▶ Task requirements
Begin with the first line and repeat exactly through the line containing "col=S.collection"; leave every image out.

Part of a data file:
..............................

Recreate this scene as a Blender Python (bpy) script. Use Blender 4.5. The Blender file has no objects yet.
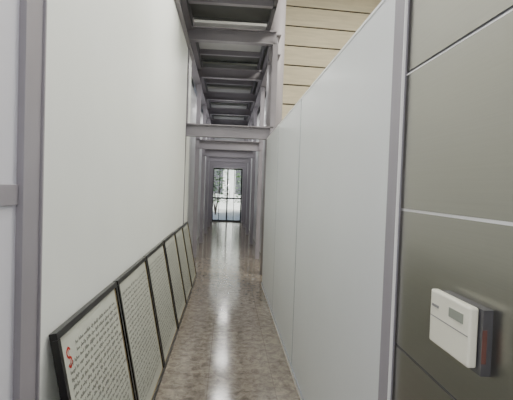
import bpy, bmesh, math, random
from mathutils import Matrix, Vector
random.seed(4)
S=bpy.context.scene
col=S.collection

# ---------------- materials ----------------
def mat(name, rgb, rough=0.5, metal=0.0, noise=0.0, nscale=5.0, bump=0.0, stretch=(1,1,1), coat=0.0, rvar=0.0):
    m=bpy.data.materials.new(name); m.use_nodes=True
    nt=m.node_tree; b=nt.nodes['Principled BSDF']
    b.inputs['Base Color'].default_value=(*rgb,1)
    b.inputs['Roughness'].default_value=rough
    b.inputs['Metallic'].default_value=metal
    if coat: b.inputs['Coat Weight'].default_value=coat; b.inputs['Coat Roughness'].default_value=0.08
    tc=nt.nodes.new('ShaderNodeTexCoord'); mp=nt.nodes.new('ShaderNodeMapping')
    mp.inputs['Scale'].default_value=stretch
    nt.links.new(tc.outputs['Object'],mp.inputs['Vector'])
    n=nt.nodes.new('ShaderNodeTexNoise'); n.inputs['Scale'].default_value=nscale; n.inputs['Detail'].default_value=6
    nt.links.new(mp.outputs[0],n.inputs['Vector'])
    r=nt.nodes.new('ShaderNodeValToRGB')
    r.color_ramp.elements[0].position=0.3; r.color_ramp.elements[1].position=0.7
    lo=[max(0,c*(1-noise)) for c in rgb]; hi=[min(1,c*(1+noise)) for c in rgb]
    r.color_ramp.elements[0].color=(*lo,1); r.color_ramp.elements[1].color=(*hi,1)
    nt.links.new(n.outputs['Fac'],r.inputs[0]); nt.links.new(r.outputs[0],b.inputs['Base Color'])
    if bump:
        bp=nt.nodes.new('ShaderNodeBump'); bp.inputs['Strength'].default_value=bump; bp.inputs['Distance'].default_value=0.01
        nt.links.new(n.outputs['Fac'],bp.inputs['Height']); nt.links.new(bp.outputs[0],b.inputs['Normal'])
    if rvar:
        mr=nt.nodes.new('ShaderNodeMapRange'); mr.inputs[3].default_value=rough-rvar; mr.inputs[4].default_value=rough+rvar
        nt.links.new(n.outputs['Fac'],mr.inputs[0]); nt.links.new(mr.outputs[0],b.inputs['Roughness'])
    return m
M_wall=mat('white_plaster',(0.77,0.80,0.775),0.55,noise=0.02,nscale=2,bump=0.02)
M_part=mat('partition_paint',(0.66,0.685,0.70),0.34,noise=0.02,nscale=2,bump=0.02)
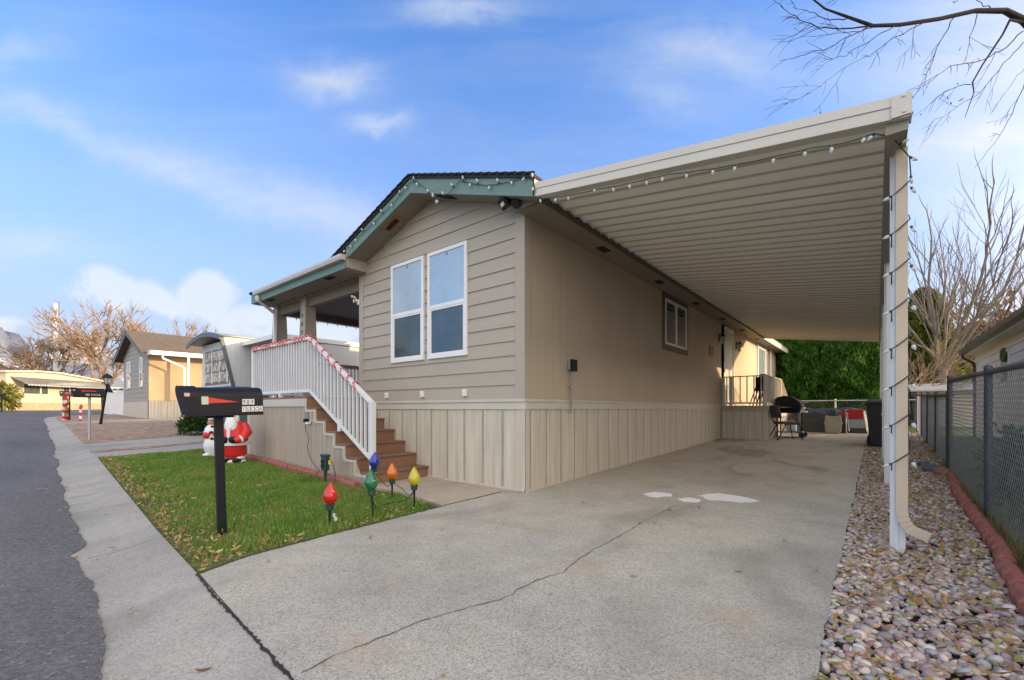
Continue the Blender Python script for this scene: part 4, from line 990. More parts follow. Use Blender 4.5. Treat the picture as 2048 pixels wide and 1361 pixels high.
plain_mailbox('black mailbox with white address on a slim grey post by the leaf covered bed', (-13.18,-3.02,g(-13.18,-3)+1.2), R(3), mt['galv'], '985 YUCCA', .62)
plain_mailbox('black mailbox on a dark post beside the striped candy cane', (-26.9,-2.15,g(-27,-2)+1.18), R(5), mt['black'], None, .58)
plain_mailbox('small black mailbox across the street in front of the yellow green shrub', (-48.6,-3.9,1.02+1.15), R(60), mt['black'], None, .5, flag=False)
# candy cane and garland by the third mailbox
def gp_(x,y): return Vector((x,y,g(x,y)))
mb = MB(); b = gp_(-27.3,-2.30); mb.tube([b,b+Vector((0,0,1.15))]+[b+Vector((.16-.16*math.cos(a),.0,1.15+.16*math.sin(a))) for a in [PI*i/7 for i in range(1,8)]], .075, 10)
tag(obj('candy_cane', mb, mt['candyw'], smooth=60), 'tall red and white striped candy cane decoration standing by the kerb', 'candy cane')
m_, nt_, bs_ = nodes('red_green_tinsel'); t_ = coord(nt_); sx_ = nt_.nodes.new('ShaderNodeSeparateXYZ'); nt_.links.new(t_, sx_.inputs[0])
nt_.links.new(mixc(nt_, math_(nt_,'LESS_THAN', math_(nt_,'FRACT', math_(nt_,'MULTIPLY',sx_.outputs[2],3.1)), .6), (.10,.26,.03), (.45,.02,.03)), bs_.inputs['Base Color']); mt['tinsel'] = m_
mb = MB(); b = gp_(-26.95,-2.22); mb.tube([b+Vector((.1*math.sin(i*1.9)-.35+.045*i,.06*math.cos(i*1.7),.06+.115*i)) for i in range(10)], .07, 8)
tag(obj('tinsel_garland', mb, mt['tinsel'], smooth=60), 'red and green tinsel garland hanging from the mailbox beside the candy cane', 'garland')
mb = MB(); b = gp_(-25.6,-1.9); mb.tube([b+Vector((0,0,.0)),b+Vector((.02,0,.62))]+[b+Vector((.02+.15-.15*math.cos(a),0,.62+.13*math.sin(a))) for a in [PI*i/6 for i in range(1,7)]], .05, 8)
tag(obj('candy_cane', mb, mt['candyw'], smooth=60), 'short red and white candy cane decoration between the two far mailboxes', 'candy cane')
# leaning street lamp
t = thing('street_lamp', 'leaning black lamp post with a domed lantern in the leaf bed', 'lamp post', (-21.25,-1.76,g(-21.2,-1.76)))
b = Vector((-21.25,-1.76,g(-21.2,-1.76)-.1)); top = b+Vector((.24,.19,1.78)); d = (top-b).normalized()
mb = MB(); mb.tube([b,b+d*.4,top], [.06,.045,.04], 10); mb.tube([top-d*.08,top],[.04,.075],10); obj('post', mb, mt['black'], t, smooth=50)
mb = MB(); mb.lathe([(.075,0),(.115,.06),(.13,.20),(.13,.26)], top, 12); lh = obj('lantern', mb, mt['lampglass'], t, smooth=60)
mb = MB()
for i in range(6):
    a = 2*PI*i/6; mb.beam(top+Vector((.10*math.cos(a),.10*math.sin(a),.02)), top+Vector((.137*math.cos(a),.137*math.sin(a),.27)), .018, .018)
obj('cage_bar', mb, mt['black'], lh)
mb = MB(); mb.lathe([(.19,.255),(.165,.33),(.09,.40),(.03,.43),(.02,.47)], top, 14); obj('lamp_cap', mb, mt['black'], t, smooth=50)
mb = MB(); mb.beam(top+Vector((.02,0,-.05)), top+Vector((.17,.1,-.35)), .16, .02); obj('hanging_sign', mb, mt['black'], t)
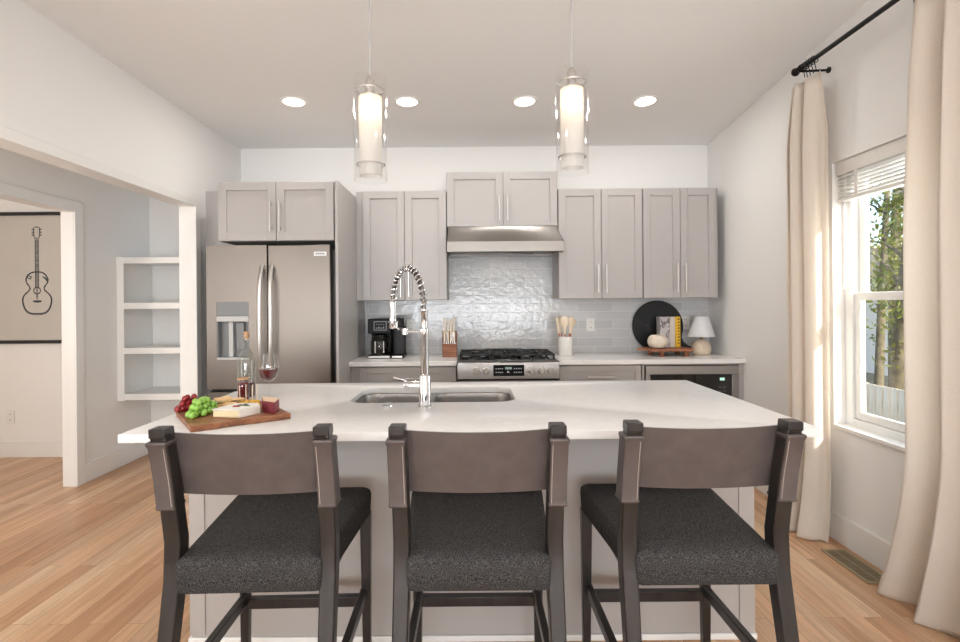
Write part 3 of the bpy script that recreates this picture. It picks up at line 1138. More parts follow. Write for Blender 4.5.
def make_stool(label, X, Y):
    t = thing('counter_stool', label, 'stool', (X, Y, 0), 'counter stools at the island')
    legs = [('leg', -1), ('leg', 1)]
    for nm, s in legs:      # rear legs run up into the back posts
        q = MB()
        q.rect_loft([(X + s * 0.212, Y - 0.375, 0.0, 0.033, 0.036), (X + s * 0.211, Y - 0.305, 0.36, 0.041, 0.044),
                     (X + s * 0.209, Y - 0.252, 0.60, 0.044, 0.050), (X + s * 0.209, Y - 0.246, 0.70, 0.044, 0.050),
                     (X + s * 0.2095, Y - 0.279, 0.88, 0.043, 0.047), (X + s * 0.210, Y - 0.312, 1.005, 0.041, 0.044)])
        lg = q.build('rear_leg', M['espresso'], t, bevel=0.004)
        q = MB()
        q.rect_loft([(X + s * 0.210, Y - 0.311, 0.999, 0.043, 0.050), (X + s * 0.210, Y - 0.314, 1.024, 0.042, 0.048)])
        q.build('post_cap', M['espresso'], lg, bevel=0.003)
    for s in (-1, 1):
        q = MB()
        q.rect_loft([(X + s * 0.222, Y + 0.238, 0.0, 0.026, 0.028), (X + s * 0.220, Y + 0.236, 0.575, 0.038, 0.04)])
        q.build('front_leg', M['espresso'], t, bevel=0.003)
    # seat frame and cushion
    q = MB()
    q.rect_loft([(X, Y - 0.01, 0.553, 0.40, 0.48), (X, Y - 0.01, 0.575, 0.40, 0.48)])
    q.build('seat_frame', M['espresso'], t)
    q = MB()

    def sl(z, e, c=0):
        a, b = 0.193 - e, 0.238 - e
        y0, y1 = Y - 0.287 + e, Y + 0.262 - e
        pts = []
        for cx, cy, a0, r in ((X + b, y1, 0, 0.03), (X - b, y1, 90, 0.03), (X - a, y0, 180, 0.012), (X + a, y0, 270, 0.012)):
            sx = -1 if cx > X else 1
            sy = -1 if cy > Y else 1
            for i in range(5):
                an = radians(a0 + 90 * i / 4)
                pts.append((cx + sx * r + r * cos(an), cy + sy * r + r * sin(an), z))
        return pts
    q.loft([sl(0.568, 0.006), sl(0.573, 0.0), sl(0.640, -0.003), sl(0.654, 0.0), sl(0.661, 0.008), sl(0.666, 0.04), sl(0.669, 0.12)], True, True)
    q.build('seat', M['tweed'], t, sharp=60)
    # leather sling back: two stitched sleeves on the posts and a sagging panel
    q = MB()
    nX, nZ = 16, 8
    front, back = [], []
    th = 0.009
    for i in range(nX + 1):
        u = i / nX * 2 - 1
        for j in range(nZ + 1):
            v = j / nZ
            bow = 1 - u * u
            z = 0.824 + v * 0.179 - 0.006 * bow * (v) - 0.003 * bow * (1 - v)
            y = Y - 0.236 - 0.048 * v - 0.016 * bow
            x = X + u * 0.208
            front.append((x, y, z))
            back.append((x, y + th, z))
    fs_ = []
    N = nZ + 1
    for i in range(nX):
        for j in range(nZ):
            a_ = i * N + j
            fs_.append((a_, a_ + N, a_ + N + 1, a_ + 1))
    o_ = len(front)
    fs2 = [tuple(o_ + k for k in reversed(qq)) for qq in fs_]
    side = []
    for i in range(nX):
        for j in (0, nZ):
            a_, b_ = i * N + j, (i + 1) * N + j
            side.append((a_, b_, b_ + o_, a_ + o_))
    q.add(front + back, fs_ + fs2 + side)
    q.build('back_sling', M['leather'], t)
    for s in (-1, 1):
        q = MB()
        secs = []
        for z, y, e in ((0.796, -0.263, 0.002), (0.800, -0.264, 0.006), (0.81, -0.266, 0.0035), (0.88, -0.279, 0.003), (0.972, -0.303, 0.003), (0.985, -0.307, 0.0065), (0.990, -0.308, 0.003)):
            secs.append((X + s * 0.2137, Y + y, z, 0.0405 + 2 * e, 0.050 + 2 * e))
        q.rect_loft(secs)
        sv = q.build('post_sleeve', M['leather'], t, bevel=0.004)
        q = MB()
        q.tube([(X + s * 0.2097 - s * 0.014, Y - 0.2655 - 0.0295, 0.808), (X + s * 0.2097 - s * 0.014, Y - 0.279 - 0.0288, 0.88), (X + s * 0.2097 - s * 0.014, Y - 0.303 - 0.0288, 0.972)], 0.0009, 5)
        q.build('stitching', M['stitch'], sv)
    # stretchers
    q = MB()
    q.box(X - 0.206, X + 0.206, Y + 0.222, Y + 0.250, 0.232, 0.270)
    q.build('stretcher', M['espresso'], t, bevel=0.003)
    for s in (-1, 1):
        q = MB()
        q.loft([[(X + s * 0.2125 - 0.012, y, z), (X + s * 0.2125 + 0.012, y, z), (X + s * 0.2125 + 0.012, y, z + 0.036), (X + s * 0.2125 - 0.012, y, z + 0.036)] for y, z in ((Y - 0.325, 0.272), (Y + 0.235, 0.262))])
        q.build('stretcher', M['espresso'], t, bevel=0.003)
    return t


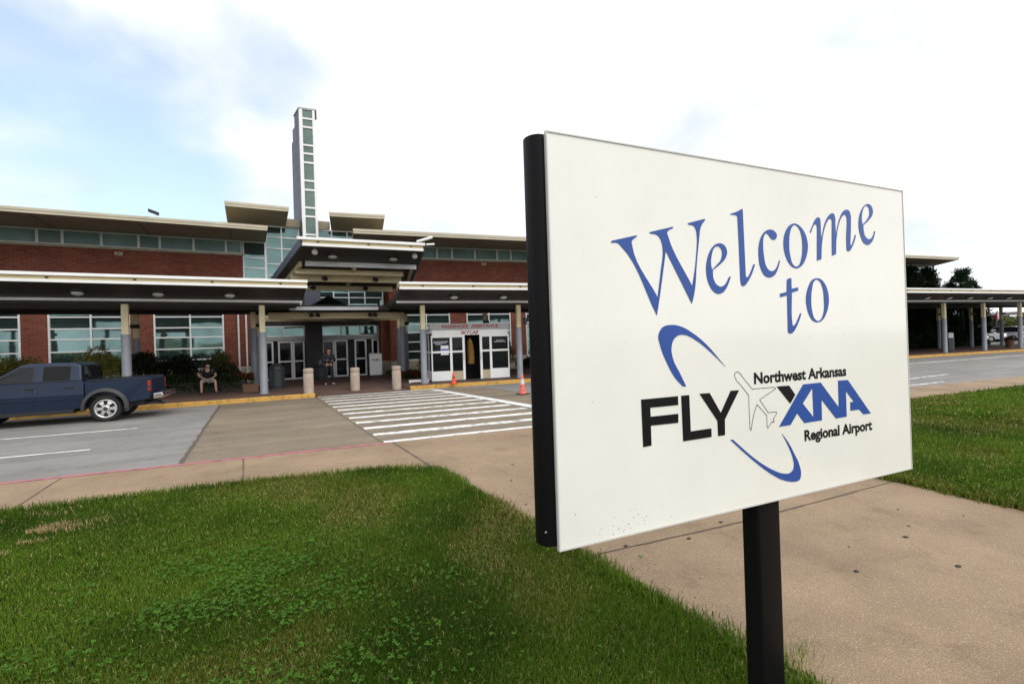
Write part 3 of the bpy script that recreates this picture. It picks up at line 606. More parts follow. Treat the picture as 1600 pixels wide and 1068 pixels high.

..............................

▶ Solution
Recreate this scene as a Blender Python (bpy) script. Use Blender 4.5. The Blender file has no objects yet.
import bpy, bmesh, math, random
from mathutils import Matrix, Vector
random.seed(4)
S=bpy.context.scene
col=S.collection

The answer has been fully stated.